» **Work required**: The line holding "side of the column beside the orange bag')" is the last one to output; start at the first line of the data, keep every line in between exactly, and leave out pictures.

** Begin Material provided **

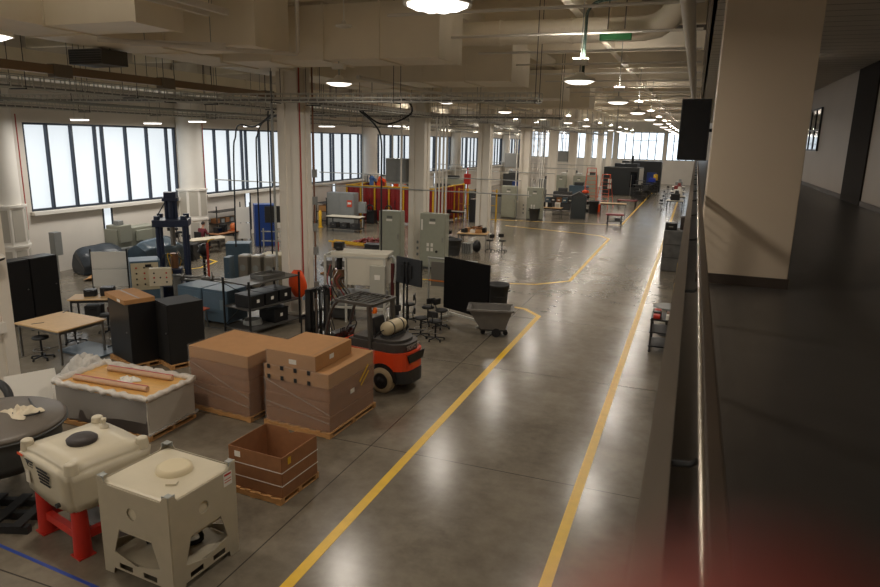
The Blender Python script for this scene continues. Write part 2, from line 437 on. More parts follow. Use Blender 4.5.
# red pipes and conduits on columns
def pipe(name, pts, r, m, label, cat='pipe', n=8):
    return tag(MB().tube(pts, r, n).build(name, m), label, cat)
pipe('red_conduit', [(-13.93, 9.6, 9.9), (-13.93, 9.55, 2.0), (-13.93, 9.55, 1.95)], .018, REDP, 'red conduit running down the left edge column', 'conduit')
t = thing('junction_box', 'small white box on the left edge column below a red conduit', 'box', (-13.9, 9.72, 1.75))
RB((0,0,0), (.12,.2,.24), .01).build('housing', PAPER, t); MB().tube([(0,-.1,0),(0,-.5,-.02)], .02, 6).build('spout', GREY, t)
t = thing('dome_camera', 'white dome fixture with a black underside on the left edge column', 'camera', (-13.7, 9.6, 3.35))
MB().lathe([(.06,.1),(.2,.06),(.24,0)], n=20).build('housing', PAPER, t); MB().lathe([(.24,0),(.22,-.05),(.1,-.09)], n=20).build('dome', BLACK, t); B((-.14,0,.12),(.25,.08,.06)).build('bracket', PAPER, t)
pipe('red_pipe', [(-12.06, 19.05, 9.9), (-12.06, 19.05, 1.3)], .024, REDP, 'red pipe on the column beside the orange bag')
t = thing('conduit', 'brown conduit with junction boxes right of the column beside the orange bag', 'conduit', (-11.85, 19.5, 0))
MB().tube([(0,0,9.9),(0,0,.4)], .03, 8).build('tube', mat('brown_conduit', (122, 84, 62), .5, .3), t)
for z in (1.0, 2.2, 3.0, 3.9, 4.8): B((.04,-.02,z), (.14,.1,.26)).build('junction_box', GREY, t)
for k, c in enumerate(COLY[3:6]):
    pipe('red_riser', [(-24.74, c+.36, 6.6), (-24.74, c+.36, 2.1)], .022, REDP, 'red riser pipe beside the round wall column ' + ['at the left edge of the hall', 'left of the blue cabinet', 'behind the grey cabinet row'][k])
for k, (yy) in enumerate((19.4,)):
    pipe('steel_pipe', [(-13.0, 18.9, 9.8), (-13.0, 18.9, .2)], .04, GALV, 'grey pipe on the left side of the column beside the orange bag')

# ---------------------------------------------------------------- overhead services
def duct(x0, x1, y0, y1, z0, z1, label, seams=1.5, along='X'):
    t = thing('air_duct', label, 'duct', ((x0+x1)/2, (y0+y1)/2, z0), 0, 'rectangular air ducts')
    h = z1-z0; dx, dy = x1-x0, y1-y0
    B((0,0,h/2), (dx, dy, h)).build('casing', DUCT, t)
    L = dx if along == 'X' else dy; n = max(1, int(L/seams))
    for i in range(n+1):
        p = -L/2+L*i/n
        d = (.05, dy+.06, h+.06) if along == 'X' else (dx+.06, .05, h+.06)
        B((p,0,h/2) if along == 'X' else (0,p,h/2), d).build('flange', DUCT, t)
    for i in (.25, .75):
        for s in (-.5, .5):
            q = (-dx/2+dx*i, s*dy*.96) if along == 'X' else (s*dx*.96, -dy/2+dy*i)
            C((q[0],q[1],h), (q[0],q[1],ZC-z0), .012, n=5).build('hanger', GALV, t)
    return t
duct(-12.2, -5.95, 15.5, 17.1, 7.9, 9.2, 'large beige duct overhead, its open end above the black drafting stools')
duct(-12.2, -5.9, 22.0, 24.4, 7.9, 9.1, 'beige duct overhead, second from the camera, ending above the yellow stripe corner')
duct(-12.2, -5.9, 30.6, 32.6, 7.9, 9.1, 'beige duct overhead, third from the camera, ending over the aisle side')
duct(-12.2, -5.9, 39.0, 41.0, 7.9, 9.1, 'beige duct overhead, fourth from the camera, far above the aisle side')
duct(-12.2, -9.6, 13.4, 14.7, 8.0, 9.3, 'short beige duct overhead left of the large duct end')
duct(-12.2, -9.9, 10.2, 11.4, 8.0, 9.2, 'short beige duct overhead nearest the camera on the left')
duct(-14.0, -12.2, -4, 60, 8.0, 9.0, 'long beige main duct running over the middle column row', 3., 'Y')
duct(-23.4, -21.8, -4, 60, 7.8, 8.7, 'long beige duct running near the window wall overhead', 3., 'Y')
t = thing('round_duct', 'beige round duct crossing overhead, bending up at its right end', 'duct', (0, 18.2, 8.8))
MB().tube([(-6.4,0,0),(-1.5,0,0)]+[(-1.5+.8*math.sin(a),0,.8*(1-math.cos(a))) for a in (R(22),R(45),R(68),R(90))]+[(-.7,0,1.0)], .3, 20).build('tube', DUCT, t)
for xx in (-3.3,-5.2): MB().lathe([(.33,-.03),(.33,.03)], n=20, M=Matrix.Translation((xx,0,0)) @ Matrix.Rotation(R(90),4,'Y')).build('joint_band', DUCT, t)
pipe('white_pipe', [(-.34, -4, 8.1), (-.34, 75, 8.1)], .115, WHITE, 'thick white pipe running overhead along the mezzanine edge', n=14)
for k in range(22):
    yy = 13.2+3.1*k
    pipe('cross_conduit', [(-6.2, yy, 8.45), (-.12, yy, 8.45)], .032, WHITE, 'thin white cross conduit overhead right of the ducts, %s' % ('nearest to the camera' if k == 0 else 'number %d counting away from the camera' % (k+1)), 'conduit', 6)['group'] = 'cross conduits over the aisle'
for k in range(20):
    yy = 4.+5.45*k
    if yy < YF: struct('trim_%d' % (10+k), B((-12.7, yy, 9.6), (25.2, .28, .8)), DECK)
for k, x in enumerate((-18.6, -10., -6.4, -3.2)): struct('trim_%d' % (40+k), B((x, 50, 9.4), (.22, 116, .36)), DECK)
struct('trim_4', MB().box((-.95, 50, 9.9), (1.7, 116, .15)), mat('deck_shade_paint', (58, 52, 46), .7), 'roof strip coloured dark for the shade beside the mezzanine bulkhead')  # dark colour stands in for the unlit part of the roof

def tray(x0, y0, x1, y1, z, w, h, label, step=.3):
    t = thing('cable_tray', label, 'cable tray', (x0, y0, z), math.atan2(y1-y0, x1-x0), 'wire basket cable trays')
    L = math.hypot(x1-x0, y1-y0); mb = MB()
    for s in (-w/2, w/2):
        for zz in (0, h/2, h): mb.bar((0,s,zz), (L,s,zz), .022)
    n = int(L/step)
    for i in range(n+1):
        p = L*i/n
        mb.bar((p,-w/2,0), (p,w/2,0), .018).bar((p,-w/2,0), (p,-w/2,h), .022).bar((p,w/2,0), (p,w/2,h), .022)
    mb.build('basket', mat('tray_wire', (186, 184, 174), .5), t)
    cb = MB(); rr = random.Random(int(abs(x0*7+y0)))
    for k in range(5):
        pts = []; m = max(4, int(L/3))
        for i in range(m+1): pts.append((L*i/m, -w/2+.06+(w-.12)*(k+.5)/5+rr.uniform(-.03,.03), .03+rr.uniform(0,.03)))
        cb.tube(pts, rr.uniform(.012,.022), 5)
    cb.build('cable_bundle', mat('grey_cables', (120,118,114), .6), t)
    m = max(2, int(L/3.5))
    for i in range(m+1):
        hg = MB(); p = L*(i+.02)/(m+.04)
        for s in (-w/2-.02, w/2+.02): hg.cyl((p,s,-.02), (p,s,ZC-z), .01, n=5)
        hg.bar((p,-w/2-.04,-.02),(p,w/2+.04,-.02),.03).build('hanger', DARK, t)
tray(-24.5, 18.0, -4.0, 18.0, 7.0, .45, .24, 'wire cable tray crossing the hall in front of the column beside the orange bag')
tray(-15.7, -2, -15.7, 90, 7.0, .5, .3, 'wire cable tray running lengthwise left of the middle columns')
tray(-21.5, -2, -21.5, 90, 6.72, .5, .26, 'wire cable tray running lengthwise nearest the windows')
tray(-11.2, 18.4, -11.2, 90, 6.95, .45, .16, 'wire cable tray running lengthwise right of the middle columns')
tray(-24.0, 29.2, -5.5, 29.2, 6.95, .45, .16, 'wire cable tray crossing the hall at the nearest grey green cabinets')
tray(-24.0, 51.0, -5.5, 51.0, 6.95, .45, .16, 'wire cable tray crossing the hall at the farther grey green cabinets')
t = thing('bus_duct', 'bronze bus duct with plug boxes running lengthwise overhead at the left', 'bus duct', (-14.6, 0, 7.42))
B((0, 40, 0), (.16, 90, .2)).build('housing', mat('bronze_bus', (140, 116, 88), .4, .4), t)
for yy in (9, 12.5, 16, 21, 27, 34): B((0, yy, -.02), (.24, .5, .3)).build('plug_box', mat('grey_brown', (120,108,92), .5), t)
for yy in range(2, 84, 4): C((0,yy,.1), (0,yy,2.58), .012, n=5).build('hanger_rod', DARK, t)
pipe('long_pipe', [(-17.2, -2, 7.6), (-17.2, 95, 7.6)], .06, WHITE, 'white pipe running lengthwise overhead beside the bus duct')
pipe('long_pipe', [(-9.4, 18, 7.7), (-9.4, 100, 7.7)], .06, WHITE, 'white pipe running lengthwise overhead right of the middle columns')
pipe('long_pipe', [(-19.4, -2, 6.9), (-19.4, 95, 6.9)], .05, GALV, 'grey pipe running lengthwise overhead between the two left trays')
pipe('sprinkler_pipe', [(-9.1, 14.4-.02, 9.9), (-9.1, 14.38, 7.95), (-9.14, 14.36, 7.9), (-9.2, 14.35, 7.9), (-12.1, 14.35-3.0, 7.9)], .05, WHITE, 'white pipe dropping from the roof with an elbow left of the large duct')
pipe('curved_conduit', poly_smooth([(-2.6, 16.0, 7.5), (-2.6, 16.0, 8.5), (-2.55, 16.1, 8.95), (-2.1, 16.3, 9.15), (-.3, 16.6, 9.2)], 5), .035, DGREEN, 'dark conduit curving up from the hi-bay lamp to the right', 'conduit')
t = thing('green_junction', 'green junction bar hanging below the round duct', 'fitting', (-2.1, 17.4, 8.62))
RB((0,0,-.1), (.75,.18,.2), .02).build('bar', mat('green_fitting', (40,120,66), .5), t); MB().cyl((-.2,0,.06),(-.2,0,1.3),.012).cyl((.2,0,.06),(.2,0,1.3),.012).build('hanger_rod', DARK, t)
t = thing('pendant_antenna', 'small white disc hanging on a rod left of the nearest lamp', 'fixture', (-7.0, 12.8, 8.2))
MB().lathe([(.03,.12),(.05,.05),(.17,.03),(.17,0),(.06,-.03)], n=20).build('disc', PAPER, t); C((0,0,.1),(0,0,1.75),.012).build('rod', PAPER, t)
t = thing('heater_unit', 'dark grey unit hung overhead at the upper left', 'unit heater', (-14.2, 13.3, 7.78))
RB((0,0,.0),(1.1,.8,.36),.02).build('casing', mat('dark_grey_unit',(76,72,66),.5), t)
sl = MB()
for i in range(6): sl.box((0,-.405,-.14+.055*i),(1.0,.02,.025))
sl.build('louvre', DARK, t); MB().cyl((-.4,0,.17),(-.4,0,.23),.012).cyl((.4,0,.17),(.4,0,.23),.012).build('hanger_rod', DARK, t)
def coil(label, c, r):
    pts = [(c[0]+r*math.cos(a)*.9, c[1]+.02*a, c[2]+r*math.sin(a)) for a in [i*.35 for i in range(40)]]
    pipe('cable_coil', pts, .022, GALV, label, 'cable')
coil('grey cable coil hanging at the tray in the upper left corner', (-15.3, 10.0, 6.95), .33)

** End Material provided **

» **Task output**:
The Blender Python script for this scene continues. Write part 2, from line 437 on. More parts follow. Use Blender 4.5.
# red pipes and conduits on columns
def pipe(name, pts, r, m, label, cat='pipe', n=8):
    return tag(MB().tube(pts, r, n).build(name, m), label, cat)
pipe('red_conduit', [(-13.93, 9.6, 9.9), (-13.93, 9.55, 2.0), (-13.93, 9.55, 1.95)], .018, REDP, 'red conduit running down the left edge column', 'conduit')
t = thing('junction_box', 'small white box on the left edge column below a red conduit', 'box', (-13.9, 9.72, 1.75))
RB((0,0,0), (.12,.2,.24), .01).build('housing', PAPER, t); MB().tube([(0,-.1,0),(0,-.5,-.02)], .02, 6).build('spout', GREY, t)
t = thing('dome_camera', 'white dome fixture with a black underside on the left edge column', 'camera', (-13.7, 9.6, 3.35))
MB().lathe([(.06,.1),(.2,.06),(.24,0)], n=20).build('housing', PAPER, t); MB().lathe([(.24,0),(.22,-.05),(.1,-.09)], n=20).build('dome', BLACK, t); B((-.14,0,.12),(.25,.08,.06)).build('bracket', PAPER, t)
pipe('red_pipe', [(-12.06, 19.05, 9.9), (-12.06, 19.05, 1.3)], .024, REDP, 'red pipe on the column beside the orange bag')
t = thing('conduit', 'brown conduit with junction boxes right of the column beside the orange bag', 'conduit', (-11.85, 19.5, 0))
MB().tube([(0,0,9.9),(0,0,.4)], .03, 8).build('tube', mat('brown_conduit', (122, 84, 62), .5, .3), t)
for z in (1.0, 2.2, 3.0, 3.9, 4.8): B((.04,-.02,z), (.14,.1,.26)).build('junction_box', GREY, t)
for k, c in enumerate(COLY[3:6]):
    pipe('red_riser', [(-24.74, c+.36, 6.6), (-24.74, c+.36, 2.1)], .022, REDP, 'red riser pipe beside the round wall column ' + ['at the left edge of the hall', 'left of the blue cabinet', 'behind the grey cabinet row'][k])
for k, (yy) in enumerate((19.4,)):
    pipe('steel_pipe', [(-13.0, 18.9, 9.8), (-13.0, 18.9, .2)], .04, GALV, 'grey pipe on the left side of the column beside the orange bag')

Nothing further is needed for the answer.